Sunday, 12 June 2011

The Constitution still rules the election roost.

During the campaigning stage of the election there was the spin that politics here are now about bread and butter issues. This was poppycock. There was a nationalist/Republican green sectarian constitutional vote along with a unionist orange
sectarian constitutional vote. The sectarian constitutional nature of the campaign came to the fore with Tom Elliot’s outburst about a foreign nation when in Omagh. Legal purists may argue using the British Nationality Act1948 and the Irish Act 1949 that Tom is wrong but these acts simply bring the law into line with the reality that the Irish and British people don’t regard each other as alien.
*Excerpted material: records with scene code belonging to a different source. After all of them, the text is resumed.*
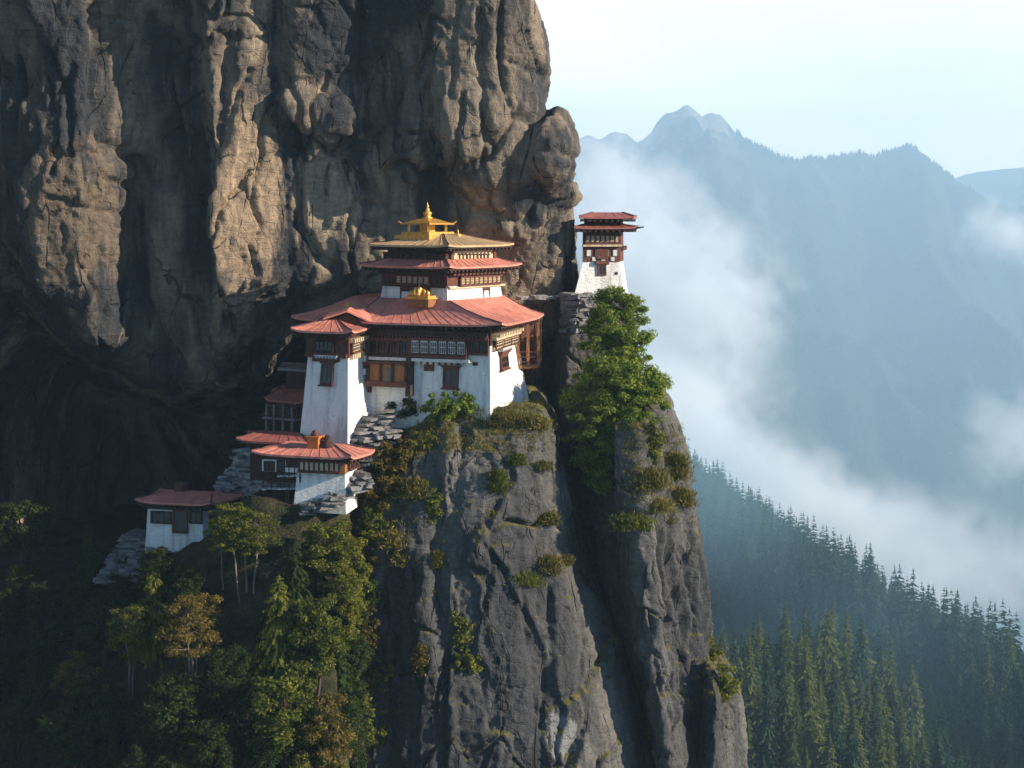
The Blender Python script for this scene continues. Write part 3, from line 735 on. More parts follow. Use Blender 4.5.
class Face:
    """a wall face: left to right a -> b at z, leaning back by batter"""
    def __init__(self, a, b, z, batter=0.0):
        self.o = Vector((a[0], a[1], z)); u = Vector((b[0] - a[0], b[1] - a[1], 0)); self.L = u.length; self.u = u.normalized()
        n = Vector((self.u.y, -self.u.x, 0)); self.v = (Vector((0, 0, 1)) - n * batter).normalized(); self.n = self.u.cross(self.v).normalized()
        if self.n.dot(n) < 0: self.n = -self.n
    def uv(self, px, py):
        d = Vector(((px - CX) / F, 1, -(py - HY) / F)); s = self.o.dot(self.n) / d.dot(self.n)
        q = d * s - self.o; return q.dot(self.u), q.dot(self.v)
    def rect(self, px0, py0, px1, py1):
        my, mx = (py0 + py1) / 2, (px0 + px1) / 2
        return self.uv(px0, my)[0], self.uv(mx, py1)[1], self.uv(px1, my)[0], self.uv(mx, py0)[1]
    def pt(self, u, v, d): return self.o + self.u * u + self.v * v + self.n * d
    def box(self, mb, u0, v0, u1, v1, d0, d1):
        g = self.pt
        mb.hexa([g(u0, v0, d1), g(u1, v0, d1), g(u1, v0, d0), g(u0, v0, d0), g(u0, v1, d1), g(u1, v1, d1), g(u1, v1, d0), g(u0, v1, d0)])

def roof(root, org, eave, ze, top, zt, mat, name='roof', lift=0.22, sag=0.10, thick=0.16, raft=0.55, wall=None, zwall=None, seams=True):
    """sheet roof: eave polygon to top polygon, a little upturned at the corners; fascia, soffit with rafters, hip seams"""
    n = len(eave); mb = MB(); N = 10
    for i in range(n):
        e0, e1, t0, t1 = Vector(eave[i]), Vector(eave[(i + 1) % n]), Vector(top[i]), Vector(top[(i + 1) % n])
        rows_ = []
        for r in range(4):
            s = r / 3; row = []
            for k in range(N + 1):
                q = k / N; e = e0.lerp(e1, q); tt = t0.lerp(t1, q); p = e.lerp(tt, s)
                z = ze + (zt - ze) * s - sag * math.sin(math.pi * s) + lift * (2 * q - 1) ** 6 * (1 - s) ** 2
                row.append((p.x, p.y, z))
            rows_.append(row)
        b = len(mb.v)
        low = [(x, y, z - thick) for x, y, z in rows_[0]]
        for row in [low] + rows_: mb.v += row
        W = N + 1
        for r in range(4):
            for k in range(N):
                mb.f.append((b + r * W + k, b + r * W + k + 1, b + (r + 1) * W + k + 1, b + (r + 1) * W + k))
    for i in range(n):                                    # standing seams of the sheet metal run down the slope
        e0, e1, t0, t1 = Vector(eave[i]), Vector(eave[(i + 1) % n]), Vector(top[i]), Vector(top[(i + 1) % n]); m = int((e1 - e0).length / 0.85)
        for k in range(1, m):
            q = k / m; pts = []
            for r in range(4):
                s = r / 3; p = e0.lerp(e1, q).lerp(t0.lerp(t1, q), s); pts.append((p.x, p.y, ze + (zt - ze) * s - sag * math.sin(math.pi * s) + lift * (2 * q - 1) ** 6 * (1 - s) ** 2 + 0.012))
            mb.tube(pts, 0.028, 0.022, 4)
    b = len(mb.v); mb.v += z3(top, zt); mb.f.append(tuple(range(b, b + n)))
    ro = mb.build(name, mat, root, org)
    so = MB(); inner = offs(eave, -0.12); so.prism(z3(inner, ze - thick - 0.10), z3(inner, ze - thick + 0.02))
    for i in range(n):
        a, c = Vector(inner[i]), Vector(inner[(i + 1) % n]); d = c - a; L = d.length; d.normalize(); nn = Vector((d.y, -d.x))
        m = max(2, int(L / raft))
        for k in range(m):
            p = a + d * (L * (k + 0.5) / m) - nn * 0.55
            so.box((p.x, p.y, ze - thick - 0.19), (0.16, 1.1, 0.16), math.atan2(d.y, d.x))
    so.build('soffit', M_DARK, ro, org)
    if seams:
        for i in range(n):
            e, tt = Vector(eave[i]), Vector(top[i])
            if (e - tt).length < 0.3: continue
            pts = []
            for r in range(4):
                s = r / 3; p = e.lerp(tt, s); pts.append((p.x, p.y, ze + (zt - ze) * s - sag * math.sin(math.pi * s) + lift * (1 - s) ** 2 + 0.02))
            sm = MB(); sm.tube(pts, 0.06, 0.06, 6); sm.build('hip_seam', M_SEAM, ro, org)
    return ro

def window(root, org, fc, rc, cols_=2, rows_=2, lintel=True, mat=None, deep=0.0, name='window'):
    u0, v0, u1, v1 = fc.rect(*rc); mat = mat or M_RED; w = u1 - u0; hgt = v1 - v0; b = min(0.16, w * 0.16); d = deep
    m = MB()
    fc.box(m, u0, v0, u0 + b, v1, d - 0.1, d + 0.10); fc.box(m, u1 - b, v0, u1, v1, d - 0.1, d + 0.10)
    fc.box(m, u0 + b, v1 - b, u1 - b, v1, d - 0.1, d + 0.098); fc.box(m, u0 + b, v0, u1 - b, v0 + b, d - 0.1, d + 0.098)
    for k in range(1, cols_):
        x = u0 + b + (w - 2 * b) * k / cols_; fc.box(m, x - 0.03, v0 + b, x + 0.03, v1 - b, d - 0.05, d + 0.06)
    for k in range(1, rows_):
        y = v0 + b + (hgt - 2 * b) * k / rows_; fc.box(m, u0 + b, y - 0.025, u1 - b, y + 0.025, d - 0.05, d + 0.055)
    o = m.build(name, mat, root, org)
    p = MB(); fc.box(p, u0 + b * 0.9, v0 + b * 0.9, u1 - b * 0.9, v1 - b * 0.9, d - 0.12, d + 0.025); p.build('pane', M_PANE, o, org)
    if lintel:
        l = MB()
        for k in range(3):
            e = 0.10 + 0.14 * k; fc.box(l, u0 - e, v1 + 0.02 + 0.13 * k, u1 + e, v1 + 0.15 + 0.13 * k, -0.05, 0.16 + 0.12 * k)
        l.build('lintel', M_RED, o, org)
        l = MB(); e = 0.5; nd = max(3, int((w + 2 * e) / 0.28))
        for k in range(nd):
            x = u0 - e + (w + 2 * e) * (k + 0.5) / nd; fc.box(l, x - 0.07, v1 + 0.43, x + 0.07, v1 + 0.56, -0.05, 0.46)
        fc.box(l, u0 - e, v1 + 0.57, u1 + e, v1 + 0.68, -0.05, 0.5)
        l.build('dentils', M_PALE, o, org)
        l = MB(); fc.box(l, u0 - 0.12, v0 - 0.14, u1 + 0.12, v0 - 0.01, -0.05, 0.2); l.build('sill', M_RED, o, org)
    return o
def band(root, org, fc, rc, d0, d1, mat, name):
    m = MB(); fc.box(m, *fc.rect(*rc), d0, d1); return m.build(name, mat, root, org)
def dentil_row(root, org, fc, rc, pitch, d0, d1, mat, name='dentil_row', duty=0.55):
    u0, v0, u1, v1 = fc.rect(*rc); m = MB(); k = max(2, int((u1 - u0) / pitch)); p = (u1 - u0) / k
    for i in range(k): fc.box(m, u0 + p * (i + 0.5 - duty / 2), v0, u0 + p * (i + 0.5 + duty / 2), v1, d0, d1)
    return m.build(name, mat, root, org)
def gallery(root, org, fc, rc, n, d, body=None, lattice=None, name='gallery', rail=True):
    """projecting timber gallery with a row of lattice lights between posts and carved beams"""
    u0, v0, u1, v1 = fc.rect(*rc); H = v1 - v0; body = body or M_RED; lattice = lattice or M_PALE
    m = MB(); fc.box(m, u0, v0, u1, v1, -0.1, d)
    for k in range(n + 1):
        x = u0 + (u1 - u0) * k / n; fc.box(m, x - 0.07, v0 + H * 0.12, x + 0.07, v1 - H * 0.12, d, d + 0.14)
    fc.box(m, u0 - 0.1, v0, u1 + 0.1, v0 + H * 0.14, d, d + 0.22); fc.box(m, u0 - 0.1, v1 - H * 0.14, u1 + 0.1, v1, d, d + 0.22)
    o = m.build(name, body, root, org)
    p = MB(); l = MB()
    for k in range(n):
        a = u0 + (u1 - u0) * k / n + 0.12; b = u0 + (u1 - u0) * (k + 1) / n - 0.12; c = v0 + H * 0.24; e = v1 - H * 0.22
        fc.box(p, a, c, b, e, d, d + 0.03)
        for q in (0.0, 0.33, 0.67, 1.0):
            x = a + (b - a) * q; fc.box(l, x - 0.025, c, x + 0.025, e, d + 0.01, d + 0.09)
        for q in (0.0, 0.55, 1.0):
            y = c + (e - c) * q; fc.box(l, a, y - 0.025, b, y + 0.025, d + 0.01, d + 0.085)
        fc.box(l, a - 0.02, e + 0.02, b + 0.02, e + H * 0.06, d + 0.01, d + 0.10)
    p.build('pane', M_PANE, o, org); l.build('lattice', lattice, o, org)
    return o

# ------------------------------------------------------------------ the temple
def px_poly(*pts): return [XY(a, b) for a, b in pts]
O = P(440, 400, 121); org = tuple(O)
temple = tag(empty('temple', O), 'tall white walled temple with stacked red roofs and a golden lantern on top', 'temple')
zb, ze = ZZ(402, 117) - 2.5, -8.6
hall_t = px_poly((362, 121), (490, 117), (517, 125.5), (500, 132), (350, 132))
hall_b = px_poly((360, 120.7), (490.5, 116.3), (532, 126), (512, 133), (346, 133))
zw = ZZ(345, 118)
m = MB(); m.prism(z3(hall_b, zb), z3(hall_t, zw)); m.build('wall', M_WHITE, temple, org)
m = MB(); m.prism(z3(offs(hall_t, 0.06), zw), z3(offs(hall_t, 0.06), ze)); m.build('upper_wall', M_DARK, temple, org)
bat = 0.30
fF = Face(hall_t[0], hall_t[1], zw, 0.06); fR = Face(hall_t[1], hall_t[2], zw, 0.10)
fFv = Face(hall_t[0], hall_t[1], zw, 0.0); fRv = Face(hall_t[1], hall_t[2], zw, 0.0)
# front: timber gallery, beams, lower balcony
band(temple, org, fFv, (366, 330, 489, 336), -0.1, 0.55, M_DARK, 'eave_beam')
dentil_row(temple, org, fFv, (368, 335.5, 489, 338.5), 0.34, -0.1, 0.6, M_RED)
gallery(temple, org, fFv, (413, 337.5, 468, 357.5), 6, 0.45)
gallery(temple, org, fFv, (369, 337.5, 411, 357.5), 4, 0.35, M_RED, M_DARK)
gallery(temple, org, fFv, (470, 338, 489, 355), 2, 0.25, M_RED, M_DARK)
band(temple, org, fFv, (366, 357.5, 472, 360.5), -0.1, 0.75, M_PALE, 'ledge')
band(temple, org, fFv, (366, 360.5, 410, 364), -0.1, 0.85, M_RED, 'ledge')
band(temple, org, fF, (372, 364, 408, 386), -0.2, 0.65, M_ORANGE, 'balcony_panel')
for px in (372, 384, 396, 409):
    m = MB(); fF.box(m, *fF.rect(px - 0.9, 363, px + 0.9, 386), 0.60, 0.82); m.build('balcony_post', M_DARK, temple, org)
band(temple, org, fF, (388, 367, 396, 381), 0.5, 0.67, M_PANE, 'balcony_opening')
band(temple, org, fF, (370, 381, 410, 386.5), -0.2, 0.86, M_RED, 'balcony_rail')
m = MB(); fF.box(m, *fF.rect(409, 357, 414, 396), -0.2, 0.7); m.build('corner_post', M_DARK, temple, org)
band(temple, org, fF, (415, 358, 467, 361), -0.2, 0.42, M_RED, 'ledge')
dentil_row(temple, org, fF, (417, 361, 466, 364.5), 0.55, -0.2, 0.40, M_PALE, duty=0.5)
band(temple, org, fF, (425, 362, 434, 371), -0.2, 0.22, M_RED, 'bracket')
window(temple, org, fF, (443, 368, 459, 388), 2, 1)
for rc in ((473, 362, 478, 365.5), (476.5, 351, 481, 355)): band(temple, org, fF, rc, -0.2, 0.12, M_DARK, 'vent_hole')
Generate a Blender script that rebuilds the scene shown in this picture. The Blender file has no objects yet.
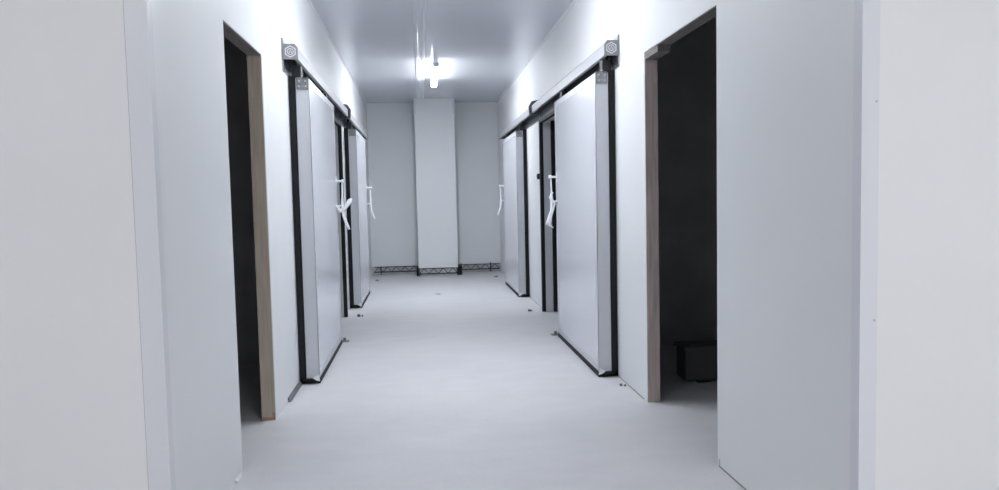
import bpy, bmesh, math, random
from mathutils import Matrix, Vector
random.seed(4)
S = bpy.context.scene
C = S.collection
XL, XR, ZC = -0.976, 1.485, 3.235          # corridor walls, ceiling
TH = 0.09                                   # panel thickness
YL, YR, YE = 2.87, 2.385, 14.2               # corridor mouth left / right, end wall

# ------------------------------------------------------------ materials
def mat(name, col, rough=0.5, metal=0.0, spec=0.5, var=0.0, vscale=3.0, bump=0.0, bscale=40.0,
        emit=None, estr=0.0, coat=0.0, stretch=None, wave=None, alpha=None):
    m = bpy.data.materials.new(name); m.use_nodes = True
    nt = m.node_tree; b = nt.nodes['Principled BSDF']
    b.inputs['Base Color'].default_value = (*col, 1)
    b.inputs['Roughness'].default_value = rough
    b.inputs['Metallic'].default_value = metal
    b.inputs['Specular IOR Level'].default_value = spec
    b.inputs['Coat Weight'].default_value = coat
    tc = nt.nodes.new('ShaderNodeTexCoord')
    src = tc.outputs['Object']
    if stretch:
        mp = nt.nodes.new('ShaderNodeMapping'); mp.inputs['Scale'].default_value = stretch
        nt.links.new(src, mp.inputs['Vector']); src = mp.outputs['Vector']
    if var:
        n = nt.nodes.new('ShaderNodeTexNoise'); n.inputs['Scale'].default_value = vscale
        n.inputs['Detail'].default_value = 6; nt.links.new(src, n.inputs['Vector'])
        r = nt.nodes.new('ShaderNodeValToRGB')
        r.color_ramp.elements[0].position = 0.3; r.color_ramp.elements[1].position = 0.7
        r.color_ramp.elements[0].color = (*[c * (1 - var) for c in col], 1)
        r.color_ramp.elements[1].color = (*[min(1, c * (1 + var)) for c in col], 1)
        nt.links.new(n.outputs['Fac'], r.inputs['Fac']); nt.links.new(r.outputs['Color'], b.inputs['Base Color'])
    if bump:
        n2 = nt.nodes.new('ShaderNodeTexNoise'); n2.inputs['Scale'].default_value = bscale
        n2.inputs['Detail'].default_value = 4; nt.links.new(src, n2.inputs['Vector'])
        bp = nt.nodes.new('ShaderNodeBump'); bp.inputs['Strength'].default_value = bump
        bp.inputs['Distance'].default_value = 0.01
        nt.links.new(n2.outputs['Fac'], bp.inputs['Height']); nt.links.new(bp.outputs['Normal'], b.inputs['Normal'])
    if wave:
        w = nt.nodes.new('ShaderNodeTexWave'); w.wave_type = 'BANDS'; w.bands_direction = wave[0]
        w.wave_profile = 'SIN'; w.inputs['Scale'].default_value = wave[1]
        nt.links.new(tc.outputs['Object'], w.inputs['Vector'])
        bp = nt.nodes.new('ShaderNodeBump'); bp.inputs['Strength'].default_value = 1
        bp.inputs['Distance'].default_value = wave[2]
        nt.links.new(w.outputs['Fac'], bp.inputs['Height']); nt.links.new(bp.outputs['Normal'], b.inputs['Normal'])
    if emit:
        b.inputs['Emission Color'].default_value = (*emit, 1); b.inputs['Emission Strength'].default_value = estr
    if alpha is not None:
        b.inputs['Alpha'].default_value = alpha
    return m

M = {}
M['panel'] = mat('white_panel', (0.775, 0.795, 0.815), 0.5, spec=0.3, var=0.012, vscale=1.2, bump=0.02, bscale=2.5)
M['front_panel'] = mat('white_front_panel', (0.78, 0.785, 0.80), 0.45, spec=0.4, var=0.012, vscale=1.0)
M['ceiling'] = mat('white_ceiling_panel', (0.66, 0.68, 0.73), 0.2, spec=0.42, bump=0.055, bscale=60, stretch=(1, 0.01, 1))
M['floor'] = None
M['strip'] = mat('white_trim', (0.70, 0.72, 0.76), 0.3)
M['leaf'] = mat('leaf_skin', (0.68, 0.70, 0.75), 0.2, spec=0.55, bump=0.015, bscale=2.0)
M['leafedge'] = mat('leaf_edge_profile', (0.57, 0.59, 0.63), 0.35, metal=0.0)
M['alu'] = mat('brushed_aluminium', (0.50, 0.51, 0.54), 0.5, metal=0.5, var=0.05, vscale=30, stretch=(1, 0.02, 1))
M['cap'] = mat('grey_cap_plastic', (0.27, 0.27, 0.28), 0.55)
M['capdark'] = mat('dark_cap_plastic', (0.12, 0.12, 0.14), 0.5)
M['logo'] = mat('pale_print', (0.72, 0.72, 0.76), 0.5)
M['zinc'] = mat('zinc_steel', (0.24, 0.245, 0.26), 0.45, metal=0.5, var=0.35, vscale=60)
M['rail_shade'] = mat('dark_rail_shade', (0.10, 0.10, 0.115), 0.5, metal=0.4)  # dark tone standing in for the shade inside the rail
M['cove'] = mat('glossy_cove_trim', (0.80, 0.82, 0.85), 0.12, spec=0.7)
M['rubber'] = mat('black_rubber', (0.008, 0.009, 0.011), 0.6, spec=0.3)
M['black'] = mat('black_plastic', (0.012, 0.013, 0.016), 0.45)
M['film'] = mat('white_plastic_film', (0.88, 0.90, 0.95), 0.25, bump=0.6, bscale=60)
M['jamb_l'] = mat('raw_board_pale', (0.50, 0.43, 0.355), 0.75, var=0.16, vscale=6, stretch=(8, 8, 0.5), bump=0.15)
M['jamb_r'] = mat('raw_board_brown', (0.50, 0.425, 0.40), 0.75, var=0.2, vscale=7, stretch=(8, 8, 0.5), bump=0.15)
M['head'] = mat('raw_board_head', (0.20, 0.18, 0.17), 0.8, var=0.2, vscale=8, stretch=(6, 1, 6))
M['stain'] = mat('orange_board_stain', (0.38, 0.26, 0.16), 0.8, var=0.2, vscale=20)
M['concrete'] = mat('kerb_concrete', (0.66, 0.67, 0.69), 0.8, var=0.12, vscale=8, bump=0.2)
M['rebar'] = mat('dark_steel_bar', (0.05, 0.052, 0.06), 0.6, metal=0.3)
M['unlit'] = mat('dark_insulated_wall', (0.45, 0.45, 0.46), 0.85, var=0.1)
M['crate'] = mat('dark_crate_board', (0.07, 0.07, 0.075), 0.7, var=0.1)
M['lamp'] = mat('lit_diffuser', (0.9, 0.9, 0.9), 0.4, emit=(0.93, 0.96, 1.0), estr=42)
M['lampbody'] = mat('lamp_housing', (0.75, 0.76, 0.8), 0.4)
M['rubble'] = mat('mortar_rubble', (0.42, 0.42, 0.44), 0.9, var=0.3, vscale=40, bump=0.5)
M['darkchip'] = mat('dark_chip', (0.13, 0.13, 0.14), 0.8)
M['palechip'] = mat('pale_chip', (0.7, 0.7, 0.72), 0.8)

def floor_mat():
    m = bpy.data.materials.new('power_floated_concrete'); m.use_nodes = True
    nt = m.node_tree; N = nt.nodes.new; L = nt.links.new; b = nt.nodes['Principled BSDF']
    tc = N('ShaderNodeTexCoord')
    def noise(scale, det, st):
        mp = N('ShaderNodeMapping'); mp.inputs['Scale'].default_value = st; L(tc.outputs['Object'], mp.inputs['Vector'])
        n = N('ShaderNodeTexNoise'); n.inputs['Scale'].default_value = scale; n.inputs['Detail'].default_value = det
        L(mp.outputs['Vector'], n.inputs['Vector']); return n.outputs['Fac']
    def ramp(f, p0, c0, p1, c1):
        r = N('ShaderNodeValToRGB'); r.color_ramp.elements[0].position = p0; r.color_ramp.elements[1].position = p1
        r.color_ramp.elements[0].color = (*c0, 1); r.color_ramp.elements[1].color = (*c1, 1); L(f, r.inputs['Fac']); return r.outputs['Color']
    def mul(a, c):
        x = N('ShaderNodeMix'); x.data_type = 'RGBA'; x.blend_type = 'MULTIPLY'; x.inputs['Factor'].default_value = 1
        L(a, x.inputs['A']); L(c, x.inputs['B']); return x.outputs['Result']
    a = ramp(noise(0.9, 5, (1, 1, 1)), 0.35, (0.61, 0.615, 0.64), 0.68, (0.655, 0.66, 0.685))
    c = ramp(noise(3.2, 7, (1.0, 1.8, 1)), 0.38, (0.965, 0.965, 0.968), 0.62, (1, 1, 1))
    g = ramp(noise(55, 3, (1, 1, 1)), 0.27, (0.93, 0.93, 0.93), 0.4, (1, 1, 1))
    d = ramp(noise(9, 2, (1, 3, 1)), 0.70, (1, 1, 1), 0.78, (0.92, 0.92, 0.925))
    L(mul(mul(mul(a, c), g), d), b.inputs['Base Color'])
    r = ramp(noise(2.0, 4, (1, 1, 1)), 0.3, (0.52,) * 3, 0.7, (0.66,) * 3); L(r, b.inputs['Roughness'])
    b.inputs['Specular IOR Level'].default_value = 0.35
    bp = N('ShaderNodeBump'); bp.inputs['Strength'].default_value = 0.12; bp.inputs['Distance'].default_value = 0.01
    L(noise(30, 5, (1, 1, 1)), bp.inputs['Height']); L(bp.outputs['Normal'], b.inputs['Normal'])
    return m
M['floor'] = floor_mat()

# ------------------------------------------------------------ helpers
def box(bm, x0, x1, y0, y1, z0, z1):
    x0, x1 = sorted((x0, x1)); y0, y1 = sorted((y0, y1)); z0, z1 = sorted((z0, z1))
    v = [bm.verts.new(p) for p in ((x0,y0,z0),(x1,y0,z0),(x1,y1,z0),(x0,y1,z0),(x0,y0,z1),(x1,y0,z1),(x1,y1,z1),(x0,y1,z1))]
    for f in ((0,3,2,1),(4,5,6,7),(0,1,5,4),(1,2,6,5),(2,3,7,6),(3,0,4,7)):
        bm.faces.new([v[i] for i in f])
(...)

But Tom was simply expressing the popular loyalist perception that the Republican Tricolour is the flag of a foreign nation. The Acts noted do nothing to dispel that popular loyalist perception and the Irish Tricolour is as foreign for them as the French and Italian tricolours. Once I had to post a parcel to Dublin and I expressed surprise at the cost. The clerk explained that Dublin is in a foreign country and that was the reason. It costs the same to post a letter to Donegal as to Germany or Moscow so if the Post Office treats the Republic as foreign why shouldn’t Loyalists? The culprits in dividing Ireland into two separate foreign statelets are Republicans not Loyalists. I know Republicans who regard the Queen as foreign and if Martin Maguinness doesn’t why won’t he meet her? All in all the constitutional conflict still rules the roost in Omagh. Tom Elliot has a low opinion of Sinn Fein. There are many like Tom in both communities. In a free country why can’t such people express their opinion? The British/Irish problem is deeply rooted in the Constitution and can only be resolved in a full-blooded reform of U.K. Constitution to a Federal Kingdom Constitution.